Industrial production up 0.6% in November as mining and utilities gains offset manufacturing decline

By Greg Robb / December 14, 2018 / www.marketwatch.com / Article Link

Getty ImagesA worker installs parts in a Mercedes-Benz C-Class frame as they move down the production line at a factory in Alabama.

The numbers: Industrial production rose 0.6% in November, the strongest gain in three months, the Federal Reserve reported Friday, on the back of strong mining and utility output.

The increase in November output was above Wall Street expectations of a 0.4% increase. Compared with 12 months earlier, production was up 3.9%.

But manufacturing output was weak for the second straight month. During November, manufacturing output was flat and there was a large downward revision in the prior month, to a fall of 0.1% from a gain of 0.3%.

What happened: As expected, the gain in overall production was led by a 3.3% jump in utility output as cold weather swept across the country. In addition, mining output rose 1.7%. This index, which includes oil production, is 13.2% above its level of a year earlier.

Within manufacturing, durable goods output rose 0.2% but this was offset by weakness in nondurables and publishing and logging.

Auto manufacturing rose a slight 0.3% in November after a 3.1% decline in the prior month. Excluding autos, manufacturing was down 0.1%.
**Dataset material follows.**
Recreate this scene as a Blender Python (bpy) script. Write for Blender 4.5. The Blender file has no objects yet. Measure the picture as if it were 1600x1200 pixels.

Capacity utilization rose 0.4 percentage point in November to 78.5%. This is still below the level, around 80%, that is likely to put pressure on costs.

Big picture: Manufacturing may be starting to feel the effects of the weaker global economic outlook and the stronger dollar DXY, +0.34% . Trade policy is also a significant uncertainty.

What they are saying: "In short, the U.S. is now a tale of two economies. Consumer-facing sectors are doing very well, thanks first to the tax cuts and now the drop in gas price, while the industrial sector is struggling," said Ian Shepherdson, chief economist Pantheon Macroeconomics.

Market reaction: The Dow Jones Industrial AverageDJIA, -2.02% opened more than 200 points lower in reaction to weak economic data from China.